- Exercise description
Please print every record below exactly as it appears.
........
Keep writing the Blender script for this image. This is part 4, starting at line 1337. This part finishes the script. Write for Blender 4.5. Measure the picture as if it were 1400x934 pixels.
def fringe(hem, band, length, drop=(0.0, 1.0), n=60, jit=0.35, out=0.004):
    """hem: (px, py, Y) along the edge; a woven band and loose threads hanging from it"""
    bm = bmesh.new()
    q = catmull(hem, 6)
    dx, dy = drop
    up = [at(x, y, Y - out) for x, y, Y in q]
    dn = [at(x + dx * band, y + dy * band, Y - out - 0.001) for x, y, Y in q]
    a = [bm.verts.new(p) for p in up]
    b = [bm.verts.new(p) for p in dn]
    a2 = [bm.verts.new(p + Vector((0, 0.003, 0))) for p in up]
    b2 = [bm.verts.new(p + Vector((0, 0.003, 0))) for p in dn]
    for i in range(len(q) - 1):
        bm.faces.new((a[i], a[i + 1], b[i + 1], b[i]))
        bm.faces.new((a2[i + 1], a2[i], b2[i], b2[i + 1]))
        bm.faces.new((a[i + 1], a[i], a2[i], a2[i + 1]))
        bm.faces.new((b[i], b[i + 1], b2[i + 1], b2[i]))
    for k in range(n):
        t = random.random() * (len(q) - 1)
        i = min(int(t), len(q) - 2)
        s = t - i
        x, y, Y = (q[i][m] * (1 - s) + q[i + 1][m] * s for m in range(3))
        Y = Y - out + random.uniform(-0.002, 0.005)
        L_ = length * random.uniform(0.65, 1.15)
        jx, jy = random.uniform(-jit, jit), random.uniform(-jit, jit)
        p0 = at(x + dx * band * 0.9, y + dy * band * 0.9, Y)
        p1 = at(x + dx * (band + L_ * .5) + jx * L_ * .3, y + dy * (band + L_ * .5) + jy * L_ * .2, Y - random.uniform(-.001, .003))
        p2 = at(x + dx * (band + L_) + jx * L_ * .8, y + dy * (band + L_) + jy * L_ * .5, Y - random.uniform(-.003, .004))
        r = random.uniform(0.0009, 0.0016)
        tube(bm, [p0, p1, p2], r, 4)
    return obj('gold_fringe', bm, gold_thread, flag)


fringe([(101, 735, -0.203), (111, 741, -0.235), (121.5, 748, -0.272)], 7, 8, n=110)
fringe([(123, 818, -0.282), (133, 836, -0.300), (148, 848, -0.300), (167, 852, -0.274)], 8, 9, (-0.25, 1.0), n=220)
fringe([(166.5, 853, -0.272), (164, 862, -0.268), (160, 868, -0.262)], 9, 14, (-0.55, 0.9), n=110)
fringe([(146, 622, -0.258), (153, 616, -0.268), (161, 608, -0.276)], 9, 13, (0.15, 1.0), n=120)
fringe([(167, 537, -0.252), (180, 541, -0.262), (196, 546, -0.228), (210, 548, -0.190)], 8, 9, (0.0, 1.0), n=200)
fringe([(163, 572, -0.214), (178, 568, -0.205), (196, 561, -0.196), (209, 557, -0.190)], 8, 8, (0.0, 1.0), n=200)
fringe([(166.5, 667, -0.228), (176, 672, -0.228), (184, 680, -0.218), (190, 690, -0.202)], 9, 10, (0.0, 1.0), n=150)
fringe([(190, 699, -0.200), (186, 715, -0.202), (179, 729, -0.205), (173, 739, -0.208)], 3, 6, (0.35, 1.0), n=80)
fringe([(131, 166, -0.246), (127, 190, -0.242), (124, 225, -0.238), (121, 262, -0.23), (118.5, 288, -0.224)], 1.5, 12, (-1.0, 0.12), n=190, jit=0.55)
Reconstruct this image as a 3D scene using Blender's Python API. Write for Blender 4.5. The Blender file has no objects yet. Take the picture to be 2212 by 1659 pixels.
........
- Solution to the problem
Keep writing the Blender script for this image. This is part 4, starting at line 1337. This part finishes the script. Write for Blender 4.5. Measure the picture as if it were 1400x934 pixels.
def fringe(hem, band, length, drop=(0.0, 1.0), n=60, jit=0.35, out=0.004):
    """hem: (px, py, Y) along the edge; a woven band and loose threads hanging from it"""
    bm = bmesh.new()
    q = catmull(hem, 6)
    dx, dy = drop
    up = [at(x, y, Y - out) for x, y, Y in q]
    dn = [at(x + dx * band, y + dy * band, Y - out - 0.001) for x, y, Y in q]
    a = [bm.verts.new(p) for p in up]
    b = [bm.verts.new(p) for p in dn]
    a2 = [bm.verts.new(p + Vector((0, 0.003, 0))) for p in up]
    b2 = [bm.verts.new(p + Vector((0, 0.003, 0))) for p in dn]
    for i in range(len(q) - 1):
        bm.faces.new((a[i], a[i + 1], b[i + 1], b[i]))
        bm.faces.new((a2[i + 1], a2[i], b2[i], b2[i + 1]))
        bm.faces.new((a[i + 1], a[i], a2[i], a2[i + 1]))
        bm.faces.new((b[i], b[i + 1], b2[i + 1], b2[i]))
    for k in range(n):
        t = random.random() * (len(q) - 1)
        i = min(int(t), len(q) - 2)
        s = t - i
        x, y, Y = (q[i][m] * (1 - s) + q[i + 1][m] * s for m in range(3))
        Y = Y - out + random.uniform(-0.002, 0.005)
        L_ = length * random.uniform(0.65, 1.15)
        jx, jy = random.uniform(-jit, jit), random.uniform(-jit, jit)
        p0 = at(x + dx * band * 0.9, y + dy * band * 0.9, Y)
        p1 = at(x + dx * (band + L_ * .5) + jx * L_ * .3, y + dy * (band + L_ * .5) + jy * L_ * .2, Y - random.uniform(-.001, .003))
        p2 = at(x + dx * (band + L_) + jx * L_ * .8, y + dy * (band + L_) + jy * L_ * .5, Y - random.uniform(-.003, .004))
        r = random.uniform(0.0009, 0.0016)
        tube(bm, [p0, p1, p2], r, 4)
    return obj('gold_fringe', bm, gold_thread, flag)


fringe([(101, 735, -0.203), (111, 741, -0.235), (121.5, 748, -0.272)], 7, 8, n=110)
fringe([(123, 818, -0.282), (133, 836, -0.300), (148, 848, -0.300), (167, 852, -0.274)], 8, 9, (-0.25, 1.0), n=220)
fringe([(166.5, 853, -0.272), (164, 862, -0.268), (160, 868, -0.262)], 9, 14, (-0.55, 0.9), n=110)
fringe([(146, 622, -0.258), (153, 616, -0.268), (161, 608, -0.276)], 9, 13, (0.15, 1.0), n=120)
fringe([(167, 537, -0.252), (180, 541, -0.262), (196, 546, -0.228), (210, 548, -0.190)], 8, 9, (0.0, 1.0), n=200)
fringe([(163, 572, -0.214), (178, 568, -0.205), (196, 561, -0.196), (209, 557, -0.190)], 8, 8, (0.0, 1.0), n=200)
fringe([(166.5, 667, -0.228), (176, 672, -0.228), (184, 680, -0.218), (190, 690, -0.202)], 9, 10, (0.0, 1.0), n=150)
fringe([(190, 699, -0.200), (186, 715, -0.202), (179, 729, -0.205), (173, 739, -0.208)], 3, 6, (0.35, 1.0), n=80)
fringe([(131, 166, -0.246), (127, 190, -0.242), (124, 225, -0.238), (121, 262, -0.23), (118.5, 288, -0.224)], 1.5, 12, (-1.0, 0.12), n=190, jit=0.55)
Reconstruct this image as a 3D scene using Blender's Python API. Write for Blender 4.5. The Blender file has no objects yet. Take the picture to be 2212 by 1659 pixels.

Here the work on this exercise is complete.